Try being David when your child is Goliath. Sure, it’s one thing to vanquish Goliath in a one-off contest using an unexpected weapon. But LEAD Goliath, David? Day after day? Good luck!

And that’s my job.

Also the strategy of “hide a bit and hope to survive until, oh, 8:30 am when the school bus comes each day” won’t work for me.

Nope.

This kid is with me 24/7.

We homeschool.

What was I thinking taking on this mammoth task?

“God!” I called out, my anger turned to desperation. “How is an otter supposed to parent a lion?”

And the picture He gave me in my mind that day as I walked changed everything.

The picture was of an otter, front legs straight out and entirely touching the ground, tail wagging.

Now pause here because this picture has meaning to dog owners. This is the position dogs assume to indicate it’s playtime.

And the rest of the picture?

The lion assumed the same pose, following the cues of the otter. Behind the roaring facade, she wanted to have fun.

She just didn’t know how.

Play with her, God whispered.

And I was given a tool that unlocked my daughter’s heart and opened a new parenting door for us, leading to a beautiful place.

I understood what He was whispering.

The lion will WILLINGLY submit to the otter so she can play.


The next day, when that little lion led me to an emotional place I never wanted to visit again, I stopped myself from following her lead.

I wasn’t in the mood to play.

But “Let’s play,” I announced.

I thought, “Let’s play a game where I try not to wring your little neck.”

But when I took the reigns, went with my natural strengths, and played with her, even though I didn’t feel like it, the little lion unwound herself and laughed a bit. And she hugged me.

And she was so dang cute that we played a little longer, and soon, I was having a great time, too.

I was leading again.

She naturally followed.

But this is the weird thing.

She came under my leadership for the rest of the day.

Fifteen minutes of play transformed her into a little lion-otter, expectantly waiting for me to help fun tickle her side at any moment.

And I made it through that homeschooling day.

Reflecting that night with a glass of wine, I asked my husband to promise to help me remember to proactively PLAY with my little lion so I could dominate her.

Er. . . LEAD her, I meant to write.

Whatever.

The point is that God has a solution to our EVERY problem.
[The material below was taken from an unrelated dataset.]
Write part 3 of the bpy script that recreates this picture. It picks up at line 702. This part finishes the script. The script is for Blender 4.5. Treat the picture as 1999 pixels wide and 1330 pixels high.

And who knows? Maybe this strategy would work in other situations?

Try it with your boss. Tell him he’s a loser, and then laugh. See if you get that promotion after all!

You’re welcome!

Good luck!


God, thank you that our mammoth problems are tiny piles of sand to You, that can be blown away with one breath of Your Spirit. Speak to us and remind us to hide beneath Your wings, the place where You hand out both love for us, and wisdom for our myriad challenges, we pray.

He will cover you with his feathers. He will shelter you with his wings. His faithful promises are your armor and protection.